The 2020 question is more general, asking Jackson if she’s ever said anything about its outcome. Cruz’s questions about these elections are back-to-back in the questionnaire, and none are about vote counts. They appear more aimed at making Jackson look political by pressing her on whether she’d ever said anything bad about Trump being elected.

“It was truly a political matter,” recalled Josh Orton, president of Demand Justice, a progressive judicial advocacy group, and a former top aide to Sen. Bernie Sanders (I-Vt.). “No way was he asking her essentially whether she agreed with the sitting president who nominated her that the election results were bogus.”

“Also, Jackson wasn’t nominated by an election denier,” Orton added. “She wasn’t nominated by someone who attempted to overthrow an election and expected his nominees to lie about it, too.”

“It's going to haunt them for the rest of their careers.”

Republicans on the judiciary panel seem ready to keep giving cover to Trump’s court picks on 2020 questions.
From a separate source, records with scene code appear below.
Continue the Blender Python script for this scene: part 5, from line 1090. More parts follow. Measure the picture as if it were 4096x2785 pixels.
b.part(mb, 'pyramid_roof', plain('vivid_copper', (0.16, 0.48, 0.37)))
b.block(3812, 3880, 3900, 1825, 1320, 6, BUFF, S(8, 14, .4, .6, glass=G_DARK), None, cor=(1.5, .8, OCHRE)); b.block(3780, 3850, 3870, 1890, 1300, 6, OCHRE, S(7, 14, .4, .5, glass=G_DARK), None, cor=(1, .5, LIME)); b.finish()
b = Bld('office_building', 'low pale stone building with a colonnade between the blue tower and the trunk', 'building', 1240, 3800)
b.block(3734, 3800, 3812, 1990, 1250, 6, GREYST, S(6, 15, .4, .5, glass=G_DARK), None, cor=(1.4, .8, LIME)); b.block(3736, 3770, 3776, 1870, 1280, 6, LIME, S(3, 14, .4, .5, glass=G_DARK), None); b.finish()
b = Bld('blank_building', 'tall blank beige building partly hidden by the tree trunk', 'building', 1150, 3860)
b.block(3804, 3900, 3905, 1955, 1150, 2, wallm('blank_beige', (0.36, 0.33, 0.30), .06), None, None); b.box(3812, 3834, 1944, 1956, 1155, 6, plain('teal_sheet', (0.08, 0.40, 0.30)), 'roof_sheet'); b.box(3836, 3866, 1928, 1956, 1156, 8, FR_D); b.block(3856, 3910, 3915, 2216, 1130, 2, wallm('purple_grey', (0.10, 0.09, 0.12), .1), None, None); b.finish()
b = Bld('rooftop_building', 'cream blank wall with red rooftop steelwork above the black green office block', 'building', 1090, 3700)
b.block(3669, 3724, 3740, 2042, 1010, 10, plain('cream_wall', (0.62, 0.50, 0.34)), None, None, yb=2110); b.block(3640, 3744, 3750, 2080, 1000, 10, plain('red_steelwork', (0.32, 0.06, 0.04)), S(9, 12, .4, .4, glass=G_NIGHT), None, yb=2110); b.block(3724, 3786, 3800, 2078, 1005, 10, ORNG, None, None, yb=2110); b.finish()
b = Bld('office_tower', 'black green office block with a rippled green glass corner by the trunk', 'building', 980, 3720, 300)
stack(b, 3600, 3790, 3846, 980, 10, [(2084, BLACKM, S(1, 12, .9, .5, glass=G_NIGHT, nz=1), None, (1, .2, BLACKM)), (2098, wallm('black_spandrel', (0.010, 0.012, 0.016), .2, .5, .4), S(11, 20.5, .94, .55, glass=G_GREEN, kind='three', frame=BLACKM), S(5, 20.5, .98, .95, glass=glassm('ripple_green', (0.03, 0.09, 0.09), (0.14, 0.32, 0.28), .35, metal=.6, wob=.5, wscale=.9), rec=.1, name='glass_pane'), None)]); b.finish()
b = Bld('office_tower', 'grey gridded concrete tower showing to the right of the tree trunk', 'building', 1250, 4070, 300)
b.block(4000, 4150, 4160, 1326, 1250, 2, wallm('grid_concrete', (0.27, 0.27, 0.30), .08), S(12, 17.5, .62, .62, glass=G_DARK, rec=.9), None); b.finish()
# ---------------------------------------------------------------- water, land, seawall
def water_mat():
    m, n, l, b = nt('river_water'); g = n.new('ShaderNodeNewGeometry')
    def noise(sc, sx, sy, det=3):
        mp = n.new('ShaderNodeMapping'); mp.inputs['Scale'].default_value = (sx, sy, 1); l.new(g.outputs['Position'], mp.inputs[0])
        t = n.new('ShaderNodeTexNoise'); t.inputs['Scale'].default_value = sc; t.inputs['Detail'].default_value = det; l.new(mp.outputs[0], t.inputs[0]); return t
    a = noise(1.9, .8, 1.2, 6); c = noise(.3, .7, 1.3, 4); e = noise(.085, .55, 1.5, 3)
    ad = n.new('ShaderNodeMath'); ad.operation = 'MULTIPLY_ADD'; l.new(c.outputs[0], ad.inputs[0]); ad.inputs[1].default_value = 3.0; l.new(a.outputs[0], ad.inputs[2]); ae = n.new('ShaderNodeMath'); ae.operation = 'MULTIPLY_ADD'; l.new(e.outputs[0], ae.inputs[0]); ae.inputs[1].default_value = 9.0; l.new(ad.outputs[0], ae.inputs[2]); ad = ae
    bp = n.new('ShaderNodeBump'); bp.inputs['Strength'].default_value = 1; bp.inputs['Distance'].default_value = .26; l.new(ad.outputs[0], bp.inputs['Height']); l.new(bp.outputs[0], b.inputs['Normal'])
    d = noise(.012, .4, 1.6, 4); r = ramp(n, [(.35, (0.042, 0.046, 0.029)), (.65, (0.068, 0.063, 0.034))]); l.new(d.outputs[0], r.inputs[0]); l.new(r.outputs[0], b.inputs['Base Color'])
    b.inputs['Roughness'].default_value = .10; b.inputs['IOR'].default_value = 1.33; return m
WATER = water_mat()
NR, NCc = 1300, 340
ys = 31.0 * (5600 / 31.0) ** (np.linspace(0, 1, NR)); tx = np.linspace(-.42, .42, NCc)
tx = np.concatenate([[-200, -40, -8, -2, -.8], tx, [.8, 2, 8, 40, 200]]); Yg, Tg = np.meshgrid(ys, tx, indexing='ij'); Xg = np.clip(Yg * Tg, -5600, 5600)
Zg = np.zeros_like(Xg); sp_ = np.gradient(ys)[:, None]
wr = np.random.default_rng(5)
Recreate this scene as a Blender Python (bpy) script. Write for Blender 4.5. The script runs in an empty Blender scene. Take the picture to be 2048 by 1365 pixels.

Sen. Mike Lee (R-Utah), who has been on Trump’s short list for a Supreme Court seat, tried to argue in Wednesday’s hearing that the judicial canon equally applies to nominees. Last week, another committee member, Sen. Eric Schmitt (R-Mo.), openly griped about Democrats routinely asking Trump’s nominees about what happened on Jan. 6.

Grassley, too, has only dug in on attacking Democrats for asking who won in 2020. The 92-year-old committee chairman briefly appeared to forget why he’s doing this, though, when he was caught on a hot mic last month asking his staff in the middle of a hearing with more of Trump’s nominees, “What would be wrong if they said Biden won?”

Durbin, a longtime member and former chairman of the committee, said he thinks the GOP’s frustrations with all the 2020 questions show that Democrats are doing this right.

“They’re embarrassed. They know that, at the end, there’s going to be a composite video that shows these painful moments of those people trying to avoid saying the truth, and everyone knows it,” said the Illinois senator. “It’s going to haunt them for the rest of their careers.”